Institucionalmente, a estrutura do Mercosul apóia-se tão somente sobre a Comissão de Comércio, instância destinada a arbitrar conflitos. As Centrais Sindicais solicitam a criação de duas outras Comissões hierarquicamente idênticas: a de “Políticas Produtivas e Mercado de Trabalho” e a de “Assuntos Sociais, Regionais, e Meio Ambiente”. Cabe à primeira, ocupar-se dos temas vinculados à reconversão, promoção e complementaridade produtiva, assuntos trabalhistas relacionados com esses processos e desequilíbrios regionais. A segunda comissão terá como objetivo o tratamento de temas ligados às áreas de saúde, educação, cultura, família, direitos humanos e meio ambiente.

Concomitantemente, as Centrais Sindicais consideram necessário fortalecer tanto a Comissão Parlamentar Conjunta dos países do Mercosul, bem como a capacidade de controle parlamentar sobre os seus organismos.

 

Conteúdo da Carta de Direitos Fundamentais

A Carta de Direitos Fundamentais do Mercosul é concebida como um documento que contribua para elevar as condições de vida e fortalecer a democracia nos países signatários. Pretende, por outro lado, garantir mecanismos de proteção aos setores sociais mais expostos às conseqüências deletérias do processo de integração.
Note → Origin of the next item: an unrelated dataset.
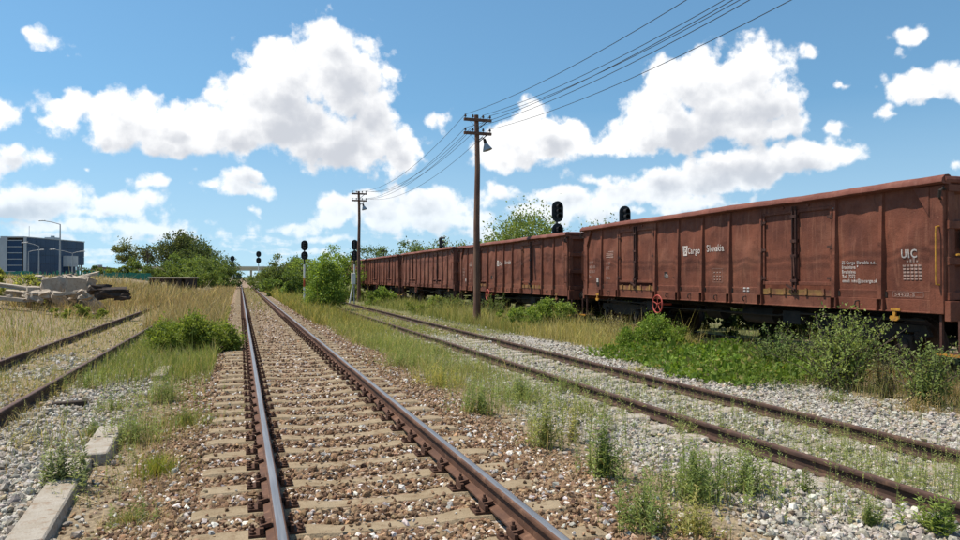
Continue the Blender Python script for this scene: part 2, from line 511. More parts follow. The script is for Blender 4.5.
def attr_mat(name, rough=0.9, var=0.25, trans=0.0, scale=60.0, bumpd=0.0, obj=False, spec=0.2):
    m, t, b = new_mat(name)
    if obj:
        c = t.n('ShaderNodeObjectInfo').outputs['Color']
    else:
        nd = t.n('ShaderNodeVertexColor'); nd.layer_name = 'col'
        c = nd.outputs[0]
    p = pos(t)
    if var:
        n = t.noise(p, scale, 4, 0.6)
        c = t.mix(1.0, c, t.mix(t.remap(n, 0.3, 0.7), (1 - var,) * 3, (1 + var,) * 3), 'MULTIPLY')
    t.link(c, b.inputs['Base Color'])
    b.inputs['Roughness'].default_value = rough
    b.inputs['Specular IOR Level'].default_value = spec
    if bumpd:
        bump(t, b, t.noise(p, scale, 4, 0.6), bumpd)
    if trans:
        tr = t.n('ShaderNodeBsdfTranslucent')
        t.link(t.mix(1.0, c, (1.25, 1.2, 0.7), 'MULTIPLY'), tr.inputs[0])
        mx = t.n('ShaderNodeMixShader')
        mx.inputs[0].default_value = trans
        t.link(b.outputs[0], mx.inputs[1]); t.link(tr.outputs[0], mx.inputs[2])
        t.link(mx.outputs[0], t.t.nodes['Material Output'].inputs[0])
    return m
M['stone'] = attr_mat('ballast_stone', 0.92, 0.28, 0.0, 55.0, 0.004)
M['stone_single'] = attr_mat('ballast_stone_single', 0.92, 0.28, 0.0, 55.0, 0.004, obj=True)
M['leaf'] = attr_mat('leaf', 0.6, 0.0, 0.42, spec=0.22)
M['blade'] = attr_mat('grass_blade', 0.75, 0.0, 0.42, spec=0.12)
M['bark'] = pm('bark', (0.060, 0.045, 0.034), (0.11, 0.085, 0.065), 12.0, 0.95, bumpd=0.01)

# ------------------------------------------------------------------ terrain
MAIN_C, T2_C, TL_C, TW_C = 0.985, 5.84, -3.30, 12.05       # track centres
MAIN_TOP, T2_TOP, TL_TOP, TW_TOP = 0.19, -0.015, 0.165, 0.03   # rail tops
HALF = 0.7535
def sstep(x, a, b):
    t = np.clip((np.asarray(x, dtype=float) - a) / (b - a), 0, 1)
    return t * t * (3 - 2 * t)
_ph = rng.uniform(0, 6.28, (10, 3))
def wob(x, y, s=1.0):
    """smooth rolling variation, about -1..1"""
    r = 0
    for i, (k, a) in enumerate(((0.6, .4), (1.1, .3), (2.3, .18), (4.1, .12))):
        r = r + a * np.sin(x * k * s + _ph[i, 0] + 1.7 * np.sin(y * k * 0.7 * s + _ph[i, 1])) * np.cos(y * k * s * 0.9 + _ph[i, 2])
    return r
def gz(x, y):
    x = np.asarray(x, dtype=float); y = np.asarray(y, dtype=float)
    z = -0.055 + 0.022 * sstep(np.abs(x - MAIN_C), 1.9, 1.4) + 0 * y
    z = z - 0.13 * sstep(x, 2.5, 4.3) + 0.03 * sstep(x, 7.2, 10.5)
    z = z + 0.045 * sstep(x, -1.4, -2.4)
    z = z + 1.10 * sstep(x, -4.6, -15.0) * sstep(y, 6, 42) + 0.45 * sstep(x, -1.8, -6.0) * sstep(y, 26, 60)
    rough = 0.035 * (1 - np.clip(1.6 - np.abs(x - MAIN_C), 0, 1) * 1.0)
    return z + rough * wob(x, y) - 0.5 * sstep(y, 300, 900)

def nonuni():
    xs = np.concatenate([-np.geomspace(1500, 14.5, 26), np.arange(-14, 14.01, 0.13), np.geomspace(14.5, 1500, 26)])
    ys = np.concatenate([np.arange(-12, 2, 1.0), np.arange(2, 24, 0.13), 24 * np.geomspace(1, 160, 110)])
    return xs, ys
xs, ys = nonuni()
GX, GY = np.meshgrid(xs, ys)
GZ = gz(GX, GY)
V = np.stack([GX, GY, GZ], -1).reshape(-1, 3)
nx, ny = len(xs), len(ys)
ii = (np.arange(ny - 1)[:, None] * nx + np.arange(nx - 1)[None, :]).ravel()
F = np.stack([ii, ii + 1, ii + nx + 1, ii + nx], -1)
def zones(x, y):
    """weights of the ground covers: brown ballast and dust, grey gravel, straw-dry soil, green turf"""
    n = wob(x, y, 1.3)
    m = wob(x + 31, y * 0.4 + 7, 0.8)
    brown = sstep(np.abs(x - MAIN_C - 0.15) + 0.20 * n, 2.2, 1.75)
    grey_r = sstep(x + 0.35 * n, 3.3, 4.0) * sstep(x + 0.5 * n, 9.4, 8.2) * (0.30 + 0.70 * sstep(y + 5 * m, 26, 15))
    grey_l = sstep(x + 0.3 * n, -1.2, -1.5) * sstep(x + 0.3 * n, -4.6, -4.0) * (0.2 + 0.8 * sstep(y + 4 * m, 24, 13)) * (0.30 + 0.70 * np.maximum(sstep(x + .35 * n, -2.75, -2.2), sstep(n, .15, .4)))
    green = np.clip(0.35 * sstep(x, 2.6, 3.2) * sstep(y, 12, 22) + 0.5 * sstep(x, -2.2, -0.6) * sstep(x, 0, -0.6) * sstep(y, 9, 16)
                    + 0.6 * sstep(x, 7.6, 8.6) * sstep(m, -0.4, 0.3) + 0.4 * sstep(y, 60, 110) + 0.25 * sstep(m, 0.1, 0.5), 0, 1)
    brown = np.clip(brown, 0, 1)
    grey = np.clip(grey_r + grey_l, 0, 1) * (1 - brown)
    green = green * (1 - brown) * (1 - 0.9 * grey)
    straw = np.clip(1 - brown - grey - green, 0, 1)
    return brown, grey, straw, green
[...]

Inspira-se numa concepção mais ampla de proteção aos direitos humanos, situada além do estrito âmbito dos direitos trabalhistas. Engloba direitos individuais fundamentais dos cidadãos, alusivos à vida, bem-estar, liberdade, saúde, educação, alimentação, meio ambiente saudável, trabalho, previdência social e outros. Não deixa de lado os direitos coletivos tais como liberdade de organização sindical, negociação coletiva, férias, garantia de emprego, participação, informação e direito de consulta. Estabelece, ademais, que as organizações de um determinado país sejam reconhecidas e legitimadas por todas as demais unidades signatárias.

A Carta de Direitos Fundamentais pode ser interpretada através de três princípios básicos:

·       Princípio de interdependência dos tratados;

·       Princípio de progressividade dos direitos trabalhistas;

·       Princípio protetor.

A Carta deverá ser aprovada pelos poderes legislativos dos países membros, na forma de um documento anexo ao Tratado de Assunção, passando a vigorar de forma imediata. Orientarão sua aplicação normas comunitárias (caso existam) e normas nacionais. Serão considerados competentes em sua aplicação os tribunais do país de origem do cidadão, do seu lugar de trabalho ou residência (dependendo do que for arbitrado).

Para tratar dos temas relacionados aos direitos e liberdades assegurados na Carta terão competência a Comissão de Direitos Fundamentais do Mercosul e o Comitê de Especialistas. O primeiro instituto será constituído por dois representantes de cada um dos governos e por um representante de cada setor profissional dos países signatários. Desempenhará as seguintes funções: a) velar pelo cumprimento dos direitos e obrigações estabelecidos na Carta; b) elaborar diretrizes que garantam maior eficácia à Carta e aos direitos por ela reconhecidos; c) adotar medidas necessárias para os Estados cumprirem com as resoluções do Comitê de Especialistas; e d) propor ao Conselho do Mercosul a suspensão da liberação de tarifas, aplicação de multas e outras sanções econômicas contra os países que não cumprirem as resoluções da Comissão.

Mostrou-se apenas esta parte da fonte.